After several days of gloomy forecasts, MGM Resorts International gave the casino sector a kick-start Wednesday morning.
A day after a slightly better-than expected quarterly earnings announcement, shares in MGM rose more almost 6 percent on the New York Stock Exchange as investors and analysts offered the casino giant a vote of confidence.
“We view the solid results in the quarter as a positive for the stock and reflective of the myriad growth opportunities the company has pursued,” Jefferies gaming analyst David Katz told investors after MGM exceeded expectations in the third quarter, growing revenues 7 percent to more than $3 billion.
The revenue increase was far above analyst consensus expectations, and came about despite a 6.5 percent decline from its nine Las Vegas Strip resorts for the quarter that ended Sept. 30. However, MGM expected to complete its transformation of the Park MGM – with the addition of the luxury boutique NoMad Hotel to the building’s top four floors – by December.
The company sees positive trends in its convention business going into next year.
“We feel pretty comfortable with our view that 2019 will be a recovery year in Las Vegas and MGM specifically,” Union Gaming Group analyst John DeCree told investors. “In addition to the strong group business trends, Park MGM and NoMad will be fully online for 2019 with construction disruption concluding. While we expect the new property will take some time to reach its full potential, it should provide a nice tailwind in 2019.”
MGM Resorts opened MGM Cotai in Macau in February and MHM Springfield in Massachusetts in late August. The company acquired the operations of the Cleveland-area Hard Rock Rocksino in September and has one further transaction pending, the $890 million purchase of Empire Casino and Raceway in Yonkers, New York. The deal is expected to close by February.
“We got the sense management is not interested in pursuing incremental (mergers) activity at this point, a conclusion that, if true, provides greater certainty around (MGM’s) near-to-intermediate term return of capital initiatives,” said Stifel gaming analyst Steve Wieczynski.
Shares of MGM closed at $26.68 on the New York Stock Exchange Wednesday, up $1.49 or 5.92 percent.
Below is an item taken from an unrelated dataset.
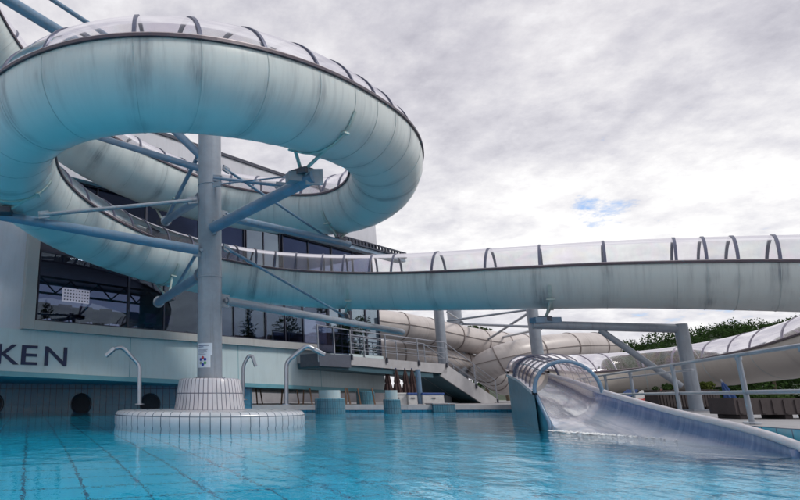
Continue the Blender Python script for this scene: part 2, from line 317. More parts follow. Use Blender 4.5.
# ------------------------------------------------------------------ mesh helper
def tag(o, label=None, cat=None, group=None, kind=None):
    if label: o['label'] = label
    if cat: o['category'] = cat
    if group: o['group'] = group
    if kind: o['kind'] = kind
    return o
def thing(name, label, cat, loc=(0, 0, 0), group=None):
    o = bpy.data.objects.new(name, None); COL.objects.link(o); o.location = loc
    o.empty_display_size = .2
    return tag(o, label, cat, group)
def wloc(o):
    l = V((0, 0, 0))
    while o is not None: l = l + V(o.location); o = o.parent
    return l
class MB:
    def __init__(s): s.v = []; s.f = []; s.uv = []
    def face(s, idx, uvs=None): s.f.append(tuple(idx)); s.uv.append(uvs or [(s.v[i][0], s.v[i][1]) for i in idx])
    def add(s, pts): b = len(s.v); s.v += [V(p) for p in pts]; return b
    def hexa(s, p):   # 8 points: bottom 4 (ccw), top 4
        b = s.add(p)
        for q in ((3, 2, 1, 0), (4, 5, 6, 7), (0, 1, 5, 4), (1, 2, 6, 5), (2, 3, 7, 6), (3, 0, 4, 7)):
            ps = [V(p[i]) for i in q]
            w = (ps[1]-ps[0]).length; h = (ps[2]-ps[1]).length
            s.face([b+i for i in q], [(0, 0), (w, 0), (w, h), (0, h)])
        return s
    def box(s, a, b):
        x0, y0, z0 = a; x1, y1, z1 = b
        return s.hexa([(x0, y0, z0), (x1, y0, z0), (x1, y1, z0), (x0, y1, z0), (x0, y0, z1), (x1, y0, z1), (x1, y1, z1), (x0, y1, z1)])
    def obox(s, c, ax, ay, az):   # centre and half axes
        c, ax, ay, az = V(c), V(ax), V(ay), V(az)
        return s.hexa([c-ax-ay-az, c+ax-ay-az, c+ax+ay-az, c-ax+ay-az, c-ax-ay+az, c+ax-ay+az, c+ax+ay+az, c-ax+ay+az])
    def tube(s, path, r, n=14, cap=True, up=V((0, 0, 1))):
        path = [V(p) for p in path]; m = len(path); rings = []; u = None; acc = 0
        for i, p in enumerate(path):
            t = (path[min(i+1, m-1)]-path[max(i-1, 0)]).normalized()
            if u is None:
                u = t.cross(up)
                if u.length < 1e-3: u = t.cross(V((1, 0, 0)))
                u.normalize()
            u = (u - t*u.dot(t)).normalized(); w = t.cross(u)
            rr = r[i] if isinstance(r, (list, tuple)) else r
            if i: acc += (p-path[i-1]).length
            rings.append((s.add([p+(u*math.cos(a)+w*math.sin(a))*rr for a in [2*PI*k/n for k in range(n)]]), acc, rr))
        for i in range(m-1):
            a, ua, ra = rings[i]; b, ub, rb = rings[i+1]
            for k in range(n):
                k2 = (k+1) % n
                s.face([a+k, a+k2, b+k2, b+k], [(ua, k/n), (ua, (k+1)/n), (ub, (k+1)/n), (ub, k/n)])
        if cap:
            s.face([rings[0][0]+k for k in range(n)][::-1]); s.face([rings[-1][0]+k for k in range(n)])
        return s
    def bar(s, a, b, r, n=14): return s.tube([a, b], r, n)
    def lathe(s, c, prof, n=48, cap_top=True, cap_bot=False, a0=0, a1=2*PI, vscale=1):
        c = V(c); full = abs(a1-a0-2*PI) < 1e-6; cols = n if full else n+1; rows = []; acc = 0
        for i, (r, z) in enumerate(prof):
            if i: acc += math.hypot(r-prof[i-1][0], z-prof[i-1][1])
            rows.append((s.add([c+V((r*math.cos(a0+(a1-a0)*k/n), r*math.sin(a0+(a1-a0)*k/n), z)) for k in range(cols)]), acc))
        R = max(p[0] for p in prof)
        for i in range(len(prof)-1):
            a, va = rows[i]; b, vb = rows[i+1]
            for k in range(n):
                k2 = (k+1) % cols; u0 = R*(a1-a0)*k/n; u1 = R*(a1-a0)*(k+1)/n
                s.face([a+k, a+k2, b+k2, b+k], [(u0, va*vscale), (u1, va*vscale), (u1, vb*vscale), (u0, vb*vscale)])
        if cap_top and full: s.face([rows[-1][0]+k for k in range(n)])
        if cap_bot and full: s.face([rows[0][0]+k for k in range(n)][::-1])
        return s
    def build(s, name, mat, parent=None, smooth=False, bevel=0.):
        me = bpy.data.meshes.new(name); off = wloc(parent) if parent is not None else V((0, 0, 0))
        me.from_pydata([tuple(p-off) for p in s.v], [], s.f)
        ul = me.uv_layers.new(name='UVMap'); flat = [c for f in s.uv for uv in f for c in uv]
        ul.data.foreach_set('uv', flat)
        me.materials.append(mat)
        if smooth:
            me.polygons.foreach_set('use_smooth', [True]*len(me.polygons))
            me.update(); me.set_sharp_from_angle(angle=math.radians(38))
        me.update()
        o = bpy.data.objects.new(name, me); COL.objects.link(o)
        if parent is not None: o.parent = parent
        if bevel:
            b = o.modifiers.new('bevel', 'BEVEL'); b.width = bevel; b.segments = 2; b.limit_method = 'ANGLE'
        return o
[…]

The MGM earnings seemed to help the stock prices of other companies in the sector, with Las Vegas Sands, Wynn Resorts, Boyd Gaming, Penn National Gaming, Caesars Entertainment, Red Rock Resorts, Eldorado Resorts and Golden Entertainment all reversing recent slides.
Roth Capital Partners gaming analyst David Bain termed MGM’s third quarter results as a “comfort quarter” that might help stem what he believes is an “overdone” gaming stock decline.
Since June 1, the share prices of U.S. casino companies with operations in Macau (MGM, Wynn and Las Vegas Sands) are down 38 percent. Regional casino stocks are down 29 percent and gaming equipment supplier stocks have slipped 35 percent. At the same time the S&P 500 is off 2 percent and the Nasdaq is down 5 percent.
Other observers agreed with the assessment.
Macquarie Securities gaming analyst Chad Beynon thought MGM’s results “could be enough to spark a turnaround in sentiment” toward the sector. Wieczynski said the company’s operating results from it’s Strip casinos, “came in far better than expected.”
Wieczynski noted the MGM’s management provided “an encouraging early read” on 2019’s group and convention business by pacing 80 percent ahead of last year’s targeted bookings.
“We view sustained strength in the group business as critically important to management achieving its 2020 financial objectives on time, as these guests often book at higher rates, spend more once on property and provide a nice base of business,” Wieczynski said.
However, Deutsche Bank gaming analyst Carlo Santarelli had a differing view. He told investors MGM’s optimism around the group bookings might be “a bit overstated. Santarelli noted the Las Vegas Convention and Visitors Authority is projecting up to 1.25 percent growth in convention business next year and MGM believes it can exceed that figure.
“While 1 percent tot 2 percent group room night growth would certainly be beneficial, the pace is well below what most lodging (companies) are currently seeing for 2019, and by no means enough to offset a continuation of sluggish leisure trends, in our view,” Santarelli said.
Analysts are also closely watching Thursday morning’s announcement of Caesars Entertainment’s third quarter results for continued signs of recovery.